In chapter 14 of The Scarlet Letter, titled "Hester and the Physician", Hester goes to Chillingworth and wants to have a word with him. Chillingworth starts to talk by telling Hester about how the magistrate has been debating over the use of the scarlet letter, and whether Hester should continue to wear it. After a brief discussion on the matter, Hester looks deep into the face of the man, and notices great changes. She


...was shocked.... It was not so much that he had grown older... But the former aspect of an intellectual and studious man, calm and quiet...had altogether vanished, and been succeeded by an eager, searching, almost fierce, yet carefully guarded look.



Like the passage states, Chillingworth is not necessarily a faded-looking old man. He is aging, of course, but the chapter even says that he "bore his age well," had a certain amount of "vigor," and was altogether quite alert.  The problem is that his anger and hatred are essentially coming through his facial expression, and he can no longer hide them. What Chillingworth has against Dimmesdale is an obsession with vengeance that he himself can't rationalize or justify. As a result, this hatred consumes even his physical appearance.


Chillingworth cannot quite conceal this angry, wild look that Hester notices. Even when he tries to smile, the fake nature of the smile comes through, to the point that his "blackness" is more evident than anything else. Other things were indicative of a man so angry and consumed by hatred that he can no longer control himself:



Ever and anon, too, there came a glare of red light out of his eyes; as if the old man's soul were on fire, and kept on smoldering ...until..it was blown into a momentary flame. This he repressed as speedily as possible, and strove to look as if nothing of the kind had happened.

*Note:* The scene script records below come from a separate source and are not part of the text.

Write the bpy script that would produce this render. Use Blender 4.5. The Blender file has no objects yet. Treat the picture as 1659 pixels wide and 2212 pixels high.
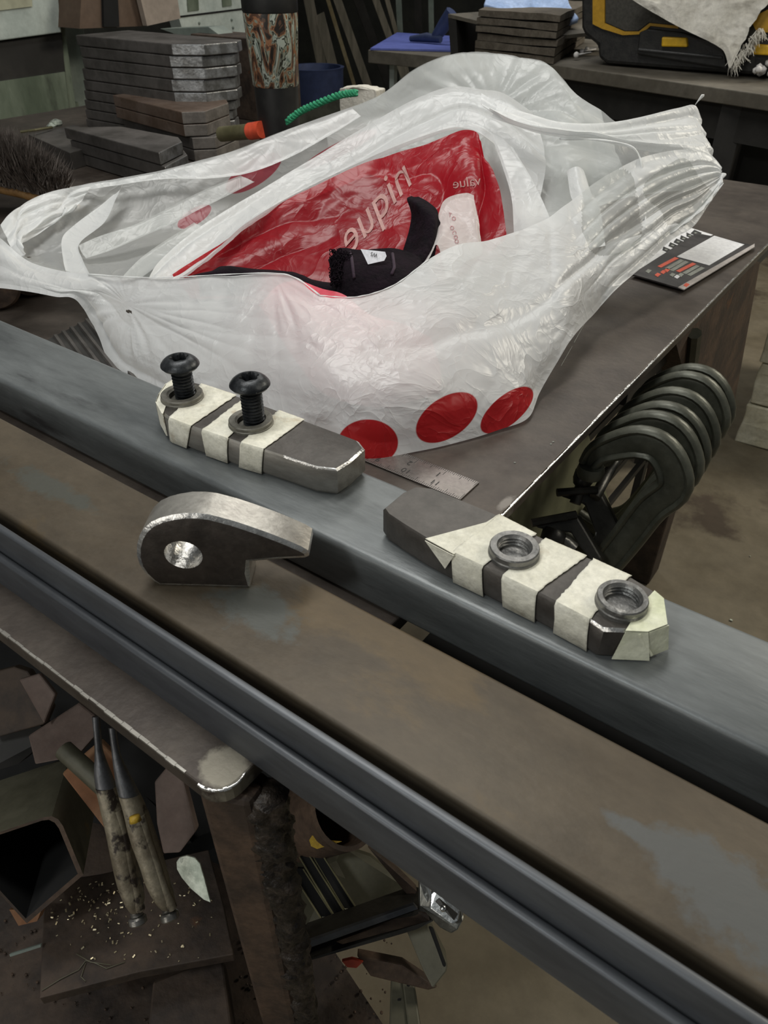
import bpy, bmesh, math, random
import numpy as np
from mathutils import Vector, Matrix
random.seed(7); rng = np.random.RandomState(5)

# ------------------------------------------------------------------ camera
S = bpy.context.scene
COL = S.collection
FPX = 1596.5; CX, CY = 829.5, 1106.0
R_ = Vector((0.808720, 0.588194, 0.0))
U_ = Vector((-0.358265, 0.492586, 0.793098))
F_ = Vector((-0.466496, 0.641394, -0.609094))
CAM = Vector((0, 0, 0.34))
cd = bpy.data.cameras.new('camera'); cam = bpy.data.objects.new('camera', cd); COL.objects.link(cam)
cd.sensor_fit = 'VERTICAL'; cd.sensor_height = 36; cd.sensor_width = 27
cd.lens = 36 * FPX / 2212; cd.clip_start = 0.01; cd.clip_end = 50
m3 = Matrix((R_, U_, -F_)).transposed(); cam.matrix_world = Matrix.Translation(CAM) @ m3.to_4x4()
S.camera = cam
cd.dof.use_dof = True; cd.dof.focus_distance = 0.62; cd.dof.aperture_fstop = 22.0

# ------------------------------------------------------------------ world, lamps, exposure
w = bpy.data.worlds.new('world'); S.world = w; w.use_nodes = True
w.node_tree.nodes['Background'].inputs[0].default_value = (0.80, 0.86, 0.88, 1)
w.node_tree.nodes['Background'].inputs[1].default_value = 0.11

def area(name, loc, target, sx, sy, power, color):
    l = bpy.data.lights.new(name, 'AREA'); l.shape = 'RECTANGLE'; l.size = sx; l.size_y = sy
    l.energy = power; l.color = color
    o = bpy.data.objects.new(name, l); COL.objects.link(o)
    o.location = loc; o.rotation_euler = (Vector(target) - Vector(loc)).to_track_quat('-Z', 'Y').to_euler()
    return o
area('strip_light', (-0.75, 0.55, 1.75), (-0.5, 0.5, 0), 1.3, 0.3, 21, (1.0, 0.99, 0.95))
area('bench_light', (-0.30, -0.60, 1.02), (-0.35, 0.4, 0.05), 0.16, 0.16, 4.0, (0.97, 1.0, 0.98))
area('back_strip_light', (-1.5, 2.9, 2.0), (-1.2, 2.0, 0), 1.6, 0.4, 20, (1.0, 0.98, 0.92))
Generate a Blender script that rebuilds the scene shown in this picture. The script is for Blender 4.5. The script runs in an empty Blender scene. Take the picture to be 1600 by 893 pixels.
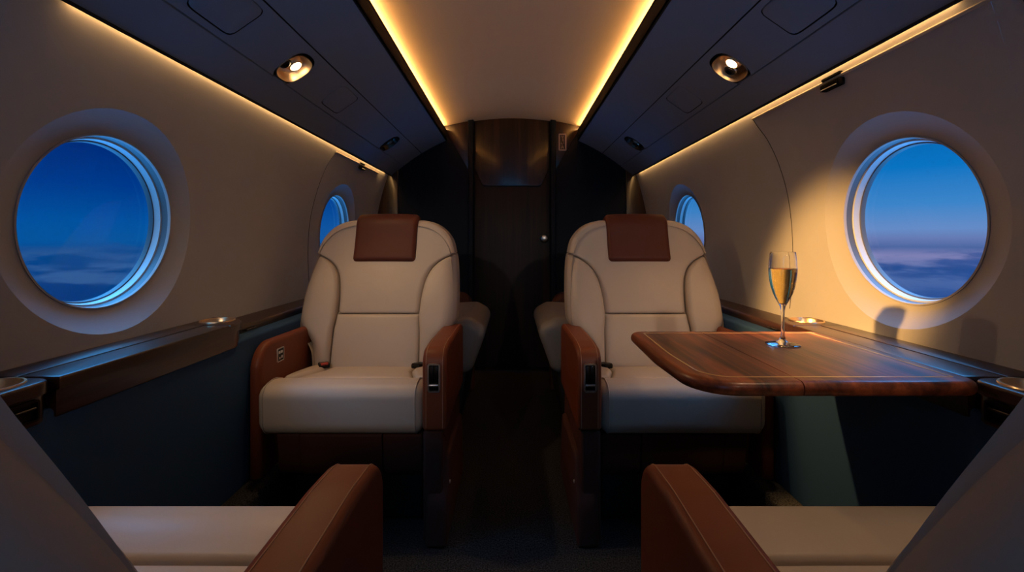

So what we have is a facial expression where the eyes glare with anger, and the gesture is altogether wild, while "carefully guarded." The man is consistently watchful of concealing his anger, and thus he fails at it because he feels too much of it.  


The key difference is that Chillingworth was once a passive, pensive, and quiet man. Those were the key traits that Hester remembers most about him. Now, those traits are gone and she is the one who can see this difference as the woman who was once his wife.